When I'm feeling things, my feelings tend to come out of my eyes. It's just how it is. I've been crying a lot since yesterday. My friend Peggy commented last night, "I didn't realize how bereft of optimism I'd become." And that's exactly it, I think. So many of us have been sick at the thought of eight years of this, and now we can actually imagine a more hopeful future.
Watching Kamala Harris and Joe Biden speak -- watching with my husband and children (especially my children) -- was exactly what I hoped for. I cried over what we've been missing, but I also wept because I feel hopeful.
For three? Four? mornings in a row I rose long before dawn, raised the blinds in the living room, and waited for daylight. Isaac was the first to join me, every day.
"Did Biden win yet?"
And I said, "Not yet, but I really believe he will."
The official call came just before 8:30, just before the hair appointment I made weeks ago -- to go back to blonde. When I made the appointment, I hoped it would be celebratory, rather than an attempt to cope with anger and fear and loss. As it turned out, I got to tell my stylist that Biden won -- she hadn't heard yet.
"Oh, thank God," she said. "Every night this week I've gone to bed wondering if we'll still have a democracy in the morning."

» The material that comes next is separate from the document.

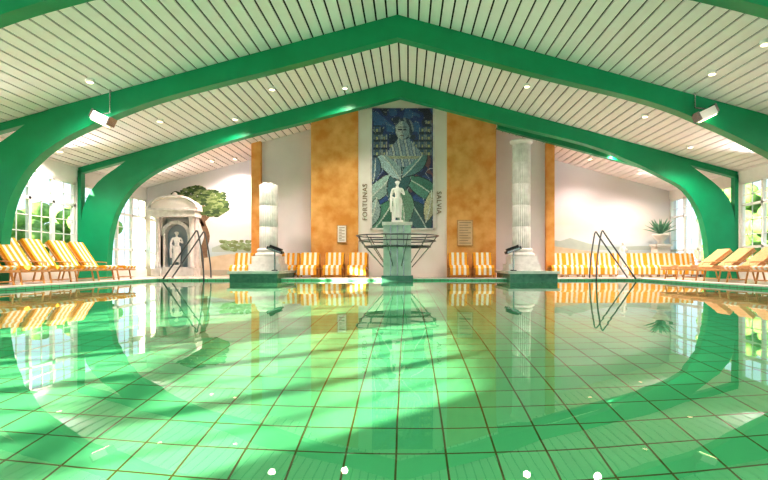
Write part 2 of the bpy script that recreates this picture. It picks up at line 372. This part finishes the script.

When Van Jones teared up on CNN, he spoke to so many of us: "It's easier to be a parent this morning. It's easier to be a dad. It's easier to tell your kids that character matters...Telling the truth matters. Being a good person matters."
Four years ago, I sobbed in Matt's arms: We're raising a daughter. For that matter, we're raising a son.
So this matters. We need better than what we've had from the leader of our country.
*
But I'm still afraid of complacency. Trump didn't create the racists, misogynists, and xenophobes; they've been here all along. He merely gave them a voice, and they're still here, and we all know them. Naive, optimistic little me learned this week that I overestimated the number of conservative friends and family I believed would never vote for Trump, and while I'm heartsick I shouldn't be surprised. I just hoped that some things would be dealbreakers, at least for folks in my life: Unapologetic racism, white supremacy, white nationalism. Misogyny. Mocking the disabled. Anti-semitism. The incessant name-calling. The bullying. The narcissism. But they weren't dealbreakers, and that's a heartbreak for me.
Don't you dare speak about your pro-life motivations if you've never cared about children in cages, forced family separations, children sexually assaulted in custody at the border. Don't tell me that your goal is saving babies if you care more about punishing women than supporting their health. (Don't you dare claim to be "not political.") Abortion rates drop during pro-choice presidencies, but if that were ever the goal, instead of control, this wouldn't be the reason someone is a single-issue voter. Don't ever, ever claim to respect women. I just call bullshit, no matter how much I love you, no matter how much I always hoped you loved me, too.
But do dare to tell me. Truly. Tell me. Look at me, and make me understand: what made you choose a monster because you've convinced yourself it supports some greater good? (What is that greater good? Does it reflect only what you see in the mirror, and shut out anyone who doesn't look like you?)
Or let your silence speak for you. It speaks more loudly than your words.
Yes, yours.
*
So this is what it feels like, in 2020. To have the tentative hope of the next four years. To feel a little broken because four years of Trump held up a mirror to what we should have seen already. But also, to feel hopeful. I'm a teacher who sees the fire in our kids. I'm a mother who strives to raise children with fierce empathy, who understand their privilege and use it to make a better world. I'm a woman with a partner who shares these values. We know we have a lot to learn. We know we have work to do.